I'm working on new recital rep as well as our production of The Mikado, which opens in 2 weeks.

I'm taking the GRE in...2 weeks.

I'm trying to find a Christian community to be a part of. I've been going to this group in Greenville on Mondays called Engage with my friends Brian and Nate. It has been really wonderful way to get fed and visit for a bit with friends who care about the things I do.

I'm really missing Pittsburgh, my family, Joey (my dog), my old church, and mostly my old friends. I've lost touch with so many people since I left WVU. I know it's a two-way street, but it still hurts.

I'm struggling with spiritual attack at my internship. I love talking to the kids and program planning for events. My current issue is with the overload of sarcasm in my relationships with the staff. I've pointed it out over and over again but nothing changes. They say it's "just who they are." I don't buy it. If it hurts anyone's feelings (which it is) they should stop. Sarcasm literally means 'cutting of the flesh (thank you B-lils).' I cried for the first 20 minutes on the highway when I left because I was so frustrated and I felt so misunderstood and ignored.

I'm mourning the loss of my Grammy, Edith van Mook. She was my dad's mom and we had had a strained relationship for the last 8 years. I know she loved me and I got to tell her I loved her a few weeks before she died. No matter who it is or how things were, losing someone still hurts.


I feel so broken...lost...and a little bit alone.


"When you try your best but you don't succeed
When you get what you want but not what you need
When you feel so tired but you can't sleep
Stuck in reverse.

And the tears come streaming down your face
When you lose something you can't replace
When you love someone but it goes to waste
Could it be worse?

Lights will guide you home
And ignite your bones
And I will try to fix you"

-Coldplay 'Fix You'


"I remember my affliction and my wandering, the bitterness and the gall.
I well remember them, and my soul is downcast within me.
Yet this I call to mind and therefore I have hope:


Because of the LORD's great love we are not consumed, for his compassions never fail.
They are new every morning; great is your faithfulness.
I say to myself, "The LORD is my portion; therefore I will wait for him."

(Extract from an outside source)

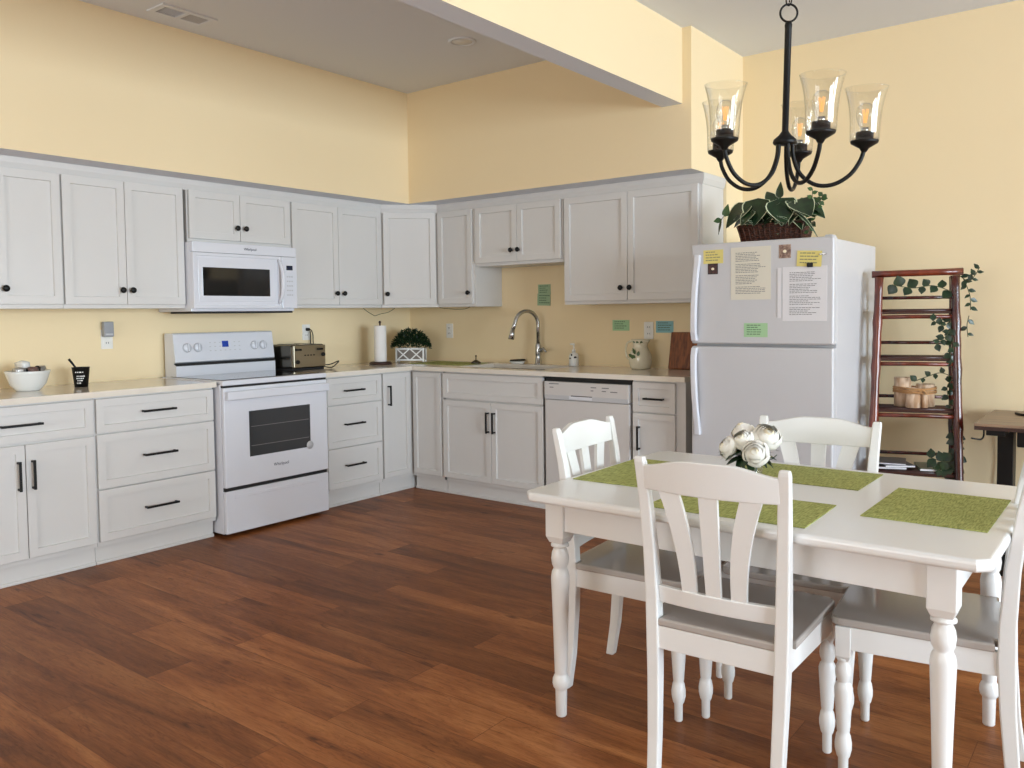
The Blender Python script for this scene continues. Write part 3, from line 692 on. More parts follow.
for i in range(4): mb.box(-.045+.025*i, -.030+.025*i, -.1355, -.1335, .10, .108)
mb.build('button_row', BLK, fp)
tag(MB().tube([(.26, -1.15, CT+.02), (.29, -1.10, CT+.006), (.27, -1.03, CT+.03), (.24, -.99, CT+.045), (.18, -1.03, CT+.02), (.08, -1.06, CT+.03), (.03, -1.065, CT+.12), (.03, -1.07, 1.178)], .004, n=8, sub=6).build('power_cord', BLK), 'x', 'x')
o = [q for q in bpy.data.objects if q.name.startswith('power_cord')][0]; del o['label']; del o['category']; o.parent = t; bpy.context.view_layer.update(); o.matrix_parent_inverse = t.matrix_world.inverted()
tag(MB().box(.0095, .036, -1.096, -1.074, 1.180, 1.202, .004).tube([(.03, -1.085, 1.19), (.04, -1.07, 1.185), (.035, -1.05, 1.15), (.03, -1.045, 1.10), (.05, -1.05, 1.0), (.06, -1.05, CT+.01)], .004, n=8, sub=5).build('plug', BLK), 'black plug with its lead in the outlet behind the toaster', 'plug')
# paper towel
p = thing('paper_towel_holder', 'white paper towel roll on a dark holder near the corner', 'paper towels', (.27, -.60, CT))
MB().lathe([(0, 0), (.085, 0), (.085, .012), (.075, .02), (0, .02)], n=32).build('base', BROWN, p)
MB().cyl((0, 0, .02), (0, 0, .315), .006).ball((0, 0, .32), (.010, .010, .012)).build('post', BROWN, p)
MB().lathe([(.018, .022), (.046, .022), (.047, .026), (.047, .292), (.046, .295), (.018, .295)], n=36, closed=True).build('towel_roll', TOWEL, p)
# wires under the cabinets
tag(MB().tube([(.20, -.70, ZU-.003), (.2, -.66, ZU-.028), (.2, -.60, ZU-.055), (.2, -.58, ZU-.060), (.2, -.52, ZU-.046), (.22, -.46, ZU-.034), (.24, -.41, ZU-.004)], .0022, n=6, sub=5).build('cabinet_light_wire', STEM), 'thin wire sagging in a V under the cabinets above the paper towels', 'cord', 'wires under the upper cabinets')
tag(MB().tube([(.52, -.20, ZU-.003), (.60, -.2, ZU-.012), (.70, -.2, ZU-.018), (.78, -.2, ZU-.016), (.83, -.2, ZU-.003)], .0022, n=6, sub=5).build('cabinet_light_wire', STEM), 'thin wire under the narrow cabinet above the potted boxwood', 'cord', 'wires under the upper cabinets')
# boxwood planter
p = thing('potted_boxwood', 'artificial boxwood in a white lattice box in the counter corner', 'plant', (.285, -.285, CT), .55)
w, d, h = .115, .05, .115
mb = MB().box(-w+.006, w-.006, -d+.006, d-.006, .012, h-.008); mb.build('inner_box', GREYB, p)
mb = MB()
for x in (-w, w-.014):
    for y in (-d, d-.014): mb.box(x, x+.014, y, y+.014, 0, h, .002)
for z in (.014, h-.014):
    for y in (-d, d-.010): mb.box(-w+.01, w-.01, y, y+.01, z, z+.012, .001)
    for x in (-w, w-.01): mb.box(x, x+.01, -d+.01, d-.01, z, z+.012, .001)
for sgn in (-1, 1):
    for k in (-.5, .5):
        cx = k*(w-.01); M = Matrix.Translation((cx, -d+.004, h/2+.005)) @ Matrix.Rotation(sgn*math.atan2(.09, w-.014), 4, 'Y')
        mb.box(-.068, .068, -.003, .003, -.0045, .0045, M=M)
mb.build('lattice_frame', WHITE, p)
mb = MB()
for k in range(1500):
    a = random.uniform(0, 2*PI); u = random.random()**.5; e = random.uniform(0, 1)
    x = math.cos(a)*u*.148; y = math.sin(a)*u*.095; z = h-.01+.155*math.sqrt(max(0, 1-u*u))*random.uniform(.3, 1)
    dv = Vector((x*2+random.uniform(-.08, .08), y*2+random.uniform(-.08, .08), random.uniform(.02, .3)))
    mb.leaf((x, y, z), dv, (random.uniform(-1, 1), random.uniform(-1, 1), 1.2), .024, .012, .2, 0, k % 2, False)
mb.build('foliage', [BOX, LEAF], p)
# second green placemat lying in the corner
tag(MB().box(-.26, .26, -.16, .16, 0, .003, .001).build('placemat', WEAVE), 'green woven mat lying on the counter left of the sink', 'placemat', 'green placemats')
o = bpy.data.objects['placemat']; o.location = (.66, -.26, CT); 
s_ = thing('sink_strainer', 'small dark sink strainer with an upright knob on the green counter mat', 'strainer', (.945, -.22, CT+.004))
s_.location = (.90, -.22, CT+.0035)
MB().lathe([(0, .0), (.038, 0), (.040, .006), (.030, .014), (.010, .026), (0, .027)], n=28).build('cap', DSTEEL, s_); MB().lathe([(.004, .024), (.004, .05), (.008, .054), (.006, .062), (0, .063)], n=14).build('knob', BLK, s_)
s_ = thing('soap_dish', 'small white dish with a dark sponge behind the sink', 'dish', (1.17, -.062, CT))
MB().lathe([(0, 0), (.04, 0), (.055, .018), (.052, .018), (.036, .005), (0, .005)], n=28, sx=1.25, sy=.8).build('dish', WHITE, s_)
tag(MB().box(-.055, .055, -.03, .03, 0, .014, .006, M=Matrix.Rotation(-.06, 4, 'Y')).build('sponge', TRAY), 'flat dark sponge resting on the small white dish', 'sponge').location = (1.175, -.062, CT+.020)
# soap bottle
s_ = thing('soap_dispenser', 'white soap pump bottle with dark blotches, right of the faucet', 'soap bottle', (1.735, -.14, CT)); s_.location = (1.70, -.10, CT)
mb = MB().lathe([(0, 0), (.034, 0), (.036, .006), (.034, .07), (.028, .088), (.014, .094), (.012, .104), (0, .104)], n=28); mb.build('bottle', WHITE, s_)
mb = MB()
for a, z, r in ((-1.2, .03, .011), (-1.9, .055, .010), (-.7, .062, .010), (-2.4, .025, .011), (-1.5, .08, .007), (-.3, .03, .010), (-2.9, .06, .009), (-1.45, .012, .008)):
    M = Matrix.Rotation(a, 4, 'Z') @ Matrix.Translation((.0335, 0, z)); mb.ball((0, 0, 0), (.0025, r, r*1.1), 10, M=None) if False else mb.lathe([(0, 0), (r, .0), (0, .0015)], n=9, M=M @ Matrix.Rotation(PI/2, 4, 'Y'))
mb.build('blotches', BLK, s_)
MB().cyl((0, 0, .1), (0, 0, .15), .005).box(-.03, .008, -.006, .006, .148, .160, .003).lathe([(.014, .100), (.014, .115), (.006, .118)], n=18).build('pump', PLATE, s_)
# pitcher
s_ = thing('pitcher', 'cream ceramic pitcher painted with green leaves on the counter', 'pitcher', (2.27, -.20, CT)); s_.location = (2.25, -.14, CT)
mb = MB().lathe([(0, 0), (.058, 0), (.066, .01), (.076, .05), (.072, .095), (.052, .135), (.046, .150), (.052, .180), (.060, .195), (.056, .195), (.044, .175), (.040, .150), (.060, .10), (.064, .04), (.05, .012), (0, .01)], n=40)
for v_ in mb.bm.verts:
    if v_.co.z > .16 and v_.co.x > .02 and abs(v_.co.y) < .035: v_.co.x += .018*(v_.co.z-.16)/.035*(1-abs(v_.co.y)/.035)
mb.build('jug_body', CREAM, s_)
MB().tube([(-.062, 0, .05), (-.098, 0, .075), (-.108, 0, .12), (-.095, 0, .17), (-.05, 0, .185)], [.008, .008, .007, .007, .008], n=10, sub=5).build('handle', CREAM, s_)
mb = MB()
for a, z, L in ((-1.9, .085, .04), (-1.55, .10, .045), (-1.3, .088, .035), (-1.75, .070, .04), (-1.5, .078, .035)):
    r = .074 if z < .09 else .070; Mr = Matrix.Rotation(a, 4, 'Z')
    mb.leaf(Mr @ Vector((r+.002, 0, z)), Mr @ Vector((-.0, random.uniform(-1, 1), .3)), Mr @ Vector((1, 0, 0)), L, .022, .15, 0, 0, False, fold=0)
for a in (-2.0, -1.0, -1.5): 
    Mr = Matrix.Rotation(a, 4, 'Z'); mb.leaf(Mr @ Vector((.0575, 0, .185)), Mr @ Vector((-.6, .3, -1)), Mr @ Vector((1, 0, 0)), .026, .018, .0, 0, 0, False, fold=0)
mb.build('painted_leaves', LEAFP, s_)
s_ = thing('cutting_board', 'dark wooden cutting board leaning on the wall beside the refrigerator', 'cutting board', (2.52, -.065, CT))
mb = MB().box(-.105, .105, -.009, .009, 0, .245, .006); mb.bm.transform(Matrix.Rotation(-.2, 4, 'X')); mb.build('board', BOARD, s_)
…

The LORD is good to those whose hope is in him, to the one who seeks him;

it is good to wait quietly for the salvation of the LORD.
It is good for a man to bear the yoke while he is young.


Let him sit alone in silence, for the LORD has laid it on him.
Let him bury his face in the dust—there may yet be hope.
Let him offer his cheek to one who would strike him, and let him be filled with disgrace.

For men are not cast off by the Lord forever.
Though he brings grief, he will show compassion, so great is his unfailing love.
For he does not willingly bring affliction or grief to the children of men."